▶ Information given:
========================

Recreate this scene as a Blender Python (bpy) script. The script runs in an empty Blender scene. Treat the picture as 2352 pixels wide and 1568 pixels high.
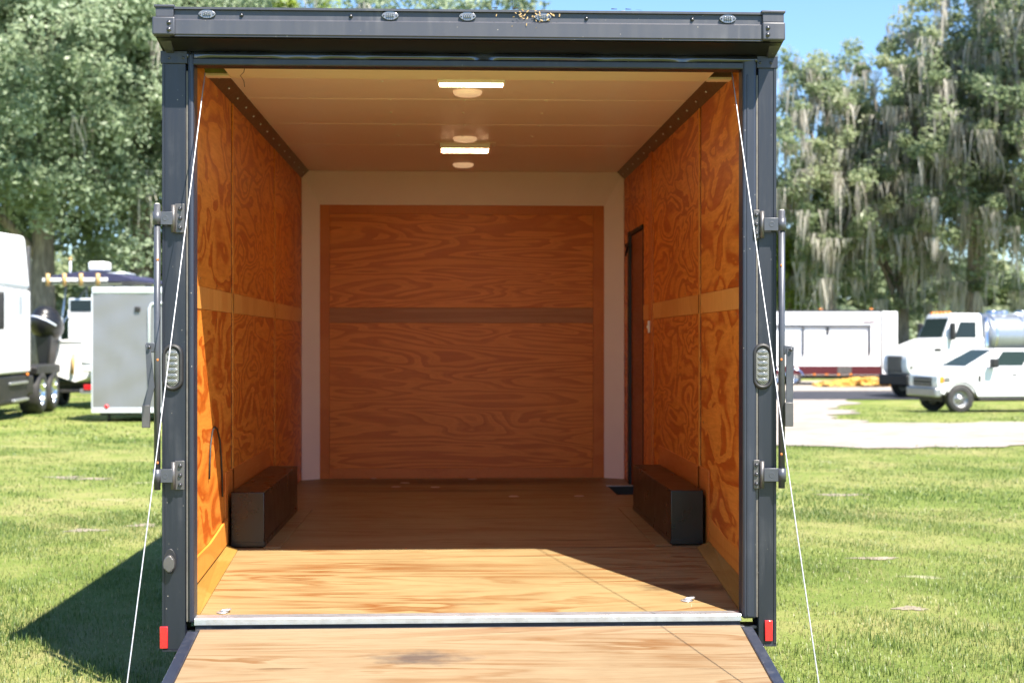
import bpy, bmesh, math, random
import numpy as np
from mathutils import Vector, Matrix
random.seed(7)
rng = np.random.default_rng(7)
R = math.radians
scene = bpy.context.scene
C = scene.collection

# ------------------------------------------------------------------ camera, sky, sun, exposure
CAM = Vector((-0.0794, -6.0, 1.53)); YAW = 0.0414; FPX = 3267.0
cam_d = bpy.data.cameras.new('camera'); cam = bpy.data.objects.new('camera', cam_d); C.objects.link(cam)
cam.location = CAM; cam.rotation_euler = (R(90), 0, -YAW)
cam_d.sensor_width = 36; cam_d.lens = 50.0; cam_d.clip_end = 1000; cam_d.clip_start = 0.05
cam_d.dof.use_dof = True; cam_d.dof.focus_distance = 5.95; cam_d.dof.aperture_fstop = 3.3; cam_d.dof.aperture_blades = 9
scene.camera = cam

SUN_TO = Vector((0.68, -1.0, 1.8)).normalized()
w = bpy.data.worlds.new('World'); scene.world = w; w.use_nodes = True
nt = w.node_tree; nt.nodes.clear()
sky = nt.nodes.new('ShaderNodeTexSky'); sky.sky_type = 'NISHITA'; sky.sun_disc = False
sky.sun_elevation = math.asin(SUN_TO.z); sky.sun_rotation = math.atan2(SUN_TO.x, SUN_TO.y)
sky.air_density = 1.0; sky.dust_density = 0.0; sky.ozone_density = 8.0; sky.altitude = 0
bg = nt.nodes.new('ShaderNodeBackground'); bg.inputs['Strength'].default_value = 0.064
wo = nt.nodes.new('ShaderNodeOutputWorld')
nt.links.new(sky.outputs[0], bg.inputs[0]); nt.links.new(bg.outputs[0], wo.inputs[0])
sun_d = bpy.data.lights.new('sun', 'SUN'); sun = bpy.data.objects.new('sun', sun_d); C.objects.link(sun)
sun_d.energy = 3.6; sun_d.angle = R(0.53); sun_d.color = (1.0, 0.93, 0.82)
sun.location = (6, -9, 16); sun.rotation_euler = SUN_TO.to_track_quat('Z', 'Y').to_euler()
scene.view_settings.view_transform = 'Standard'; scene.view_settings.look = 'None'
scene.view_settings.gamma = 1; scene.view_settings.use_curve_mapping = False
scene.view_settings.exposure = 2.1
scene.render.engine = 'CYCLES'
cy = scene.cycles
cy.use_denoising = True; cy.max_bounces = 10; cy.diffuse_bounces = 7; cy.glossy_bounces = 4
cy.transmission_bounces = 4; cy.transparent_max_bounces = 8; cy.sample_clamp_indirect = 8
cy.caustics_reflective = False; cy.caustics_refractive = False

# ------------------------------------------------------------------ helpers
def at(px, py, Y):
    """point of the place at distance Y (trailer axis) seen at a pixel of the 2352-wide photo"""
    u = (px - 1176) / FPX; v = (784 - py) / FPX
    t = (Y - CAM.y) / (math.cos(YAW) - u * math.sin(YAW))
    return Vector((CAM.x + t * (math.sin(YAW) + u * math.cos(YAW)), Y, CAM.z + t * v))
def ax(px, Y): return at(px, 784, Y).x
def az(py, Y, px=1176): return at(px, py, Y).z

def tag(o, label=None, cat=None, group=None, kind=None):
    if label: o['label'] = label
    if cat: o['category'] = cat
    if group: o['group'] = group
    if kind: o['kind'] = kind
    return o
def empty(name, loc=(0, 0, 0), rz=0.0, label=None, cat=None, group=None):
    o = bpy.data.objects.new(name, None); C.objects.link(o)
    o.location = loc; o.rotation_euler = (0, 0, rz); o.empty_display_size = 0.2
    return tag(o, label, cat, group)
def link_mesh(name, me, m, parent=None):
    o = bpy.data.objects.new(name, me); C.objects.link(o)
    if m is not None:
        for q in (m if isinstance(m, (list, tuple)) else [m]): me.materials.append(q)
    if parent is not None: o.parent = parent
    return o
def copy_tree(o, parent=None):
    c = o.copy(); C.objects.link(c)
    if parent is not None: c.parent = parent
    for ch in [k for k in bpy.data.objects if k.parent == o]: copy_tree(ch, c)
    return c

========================

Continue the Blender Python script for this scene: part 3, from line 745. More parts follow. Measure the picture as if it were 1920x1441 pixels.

========================

▶ What the task requires:
From the records above, extract the lines from the one holding "Recreate this scene" through the one holding "scene.camera = cam", word for word; omit the pictures.

▶ Task result:
Recreate this scene as a Blender Python (bpy) script. The script runs in an empty Blender scene. Treat the picture as 2352 pixels wide and 1568 pixels high.
import bpy, bmesh, math, random
import numpy as np
from mathutils import Vector, Matrix
random.seed(7)
rng = np.random.default_rng(7)
R = math.radians
scene = bpy.context.scene
C = scene.collection

# ------------------------------------------------------------------ camera, sky, sun, exposure
CAM = Vector((-0.0794, -6.0, 1.53)); YAW = 0.0414; FPX = 3267.0
cam_d = bpy.data.cameras.new('camera'); cam = bpy.data.objects.new('camera', cam_d); C.objects.link(cam)
cam.location = CAM; cam.rotation_euler = (R(90), 0, -YAW)
cam_d.sensor_width = 36; cam_d.lens = 50.0; cam_d.clip_end = 1000; cam_d.clip_start = 0.05
cam_d.dof.use_dof = True; cam_d.dof.focus_distance = 5.95; cam_d.dof.aperture_fstop = 3.3; cam_d.dof.aperture_blades = 9
scene.camera = cam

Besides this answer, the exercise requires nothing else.